Quote precisely the run of lines opening with the line containing "Write a Blender" and closing with the line containing "RNG = np.random.default_rng(11)", and nothing else.

*Information shown*:
▼

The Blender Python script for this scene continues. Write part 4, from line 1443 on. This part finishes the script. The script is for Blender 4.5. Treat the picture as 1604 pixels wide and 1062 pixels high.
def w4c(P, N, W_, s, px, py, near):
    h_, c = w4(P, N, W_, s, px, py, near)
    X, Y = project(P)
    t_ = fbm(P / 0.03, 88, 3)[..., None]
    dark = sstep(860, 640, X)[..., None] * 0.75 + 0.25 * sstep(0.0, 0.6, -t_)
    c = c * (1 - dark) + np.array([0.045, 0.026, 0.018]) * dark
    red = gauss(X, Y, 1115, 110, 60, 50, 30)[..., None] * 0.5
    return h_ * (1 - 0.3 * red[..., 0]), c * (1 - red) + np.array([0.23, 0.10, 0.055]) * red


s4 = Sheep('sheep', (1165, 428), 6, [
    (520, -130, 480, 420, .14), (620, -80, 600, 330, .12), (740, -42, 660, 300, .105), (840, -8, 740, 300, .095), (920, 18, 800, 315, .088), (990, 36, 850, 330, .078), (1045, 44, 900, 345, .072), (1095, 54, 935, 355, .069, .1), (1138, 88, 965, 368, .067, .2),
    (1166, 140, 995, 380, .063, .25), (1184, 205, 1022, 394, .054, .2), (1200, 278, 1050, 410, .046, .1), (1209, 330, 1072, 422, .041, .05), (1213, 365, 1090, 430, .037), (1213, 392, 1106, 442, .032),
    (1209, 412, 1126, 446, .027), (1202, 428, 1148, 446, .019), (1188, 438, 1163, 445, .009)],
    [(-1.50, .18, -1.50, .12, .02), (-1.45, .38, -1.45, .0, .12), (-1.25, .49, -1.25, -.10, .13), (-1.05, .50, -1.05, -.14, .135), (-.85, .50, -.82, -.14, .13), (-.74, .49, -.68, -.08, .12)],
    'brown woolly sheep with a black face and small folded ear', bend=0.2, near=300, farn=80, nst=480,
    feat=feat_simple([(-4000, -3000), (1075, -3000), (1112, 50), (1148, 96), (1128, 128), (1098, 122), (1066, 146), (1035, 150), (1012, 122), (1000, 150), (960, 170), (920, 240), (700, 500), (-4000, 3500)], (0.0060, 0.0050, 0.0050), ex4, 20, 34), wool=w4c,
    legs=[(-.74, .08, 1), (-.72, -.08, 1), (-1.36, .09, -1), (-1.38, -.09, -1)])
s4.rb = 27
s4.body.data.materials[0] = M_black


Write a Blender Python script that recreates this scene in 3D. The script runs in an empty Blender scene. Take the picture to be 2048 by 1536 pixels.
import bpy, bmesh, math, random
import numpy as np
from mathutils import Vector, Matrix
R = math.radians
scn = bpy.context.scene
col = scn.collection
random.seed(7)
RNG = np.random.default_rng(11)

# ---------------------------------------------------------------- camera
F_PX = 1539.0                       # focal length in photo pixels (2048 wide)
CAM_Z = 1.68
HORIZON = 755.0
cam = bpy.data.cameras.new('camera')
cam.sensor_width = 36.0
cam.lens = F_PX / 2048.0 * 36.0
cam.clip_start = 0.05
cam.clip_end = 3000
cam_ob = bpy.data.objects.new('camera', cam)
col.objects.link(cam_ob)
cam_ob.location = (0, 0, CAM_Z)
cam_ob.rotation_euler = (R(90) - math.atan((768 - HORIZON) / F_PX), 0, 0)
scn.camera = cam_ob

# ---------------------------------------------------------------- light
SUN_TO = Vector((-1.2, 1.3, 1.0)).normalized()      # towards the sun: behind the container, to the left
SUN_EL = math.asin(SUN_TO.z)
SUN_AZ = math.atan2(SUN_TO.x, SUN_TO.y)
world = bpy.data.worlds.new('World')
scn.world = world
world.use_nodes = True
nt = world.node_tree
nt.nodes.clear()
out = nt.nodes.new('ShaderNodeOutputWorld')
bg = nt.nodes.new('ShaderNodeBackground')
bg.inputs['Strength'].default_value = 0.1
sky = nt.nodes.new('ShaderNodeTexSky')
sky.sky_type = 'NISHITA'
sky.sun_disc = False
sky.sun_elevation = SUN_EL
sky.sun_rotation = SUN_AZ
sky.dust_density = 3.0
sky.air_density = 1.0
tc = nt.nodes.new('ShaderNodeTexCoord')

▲

*Correct response*:
Write a Blender Python script that recreates this scene in 3D. The script runs in an empty Blender scene. Take the picture to be 2048 by 1536 pixels.
import bpy, bmesh, math, random
import numpy as np
from mathutils import Vector, Matrix
R = math.radians
scn = bpy.context.scene
col = scn.collection
random.seed(7)
RNG = np.random.default_rng(11)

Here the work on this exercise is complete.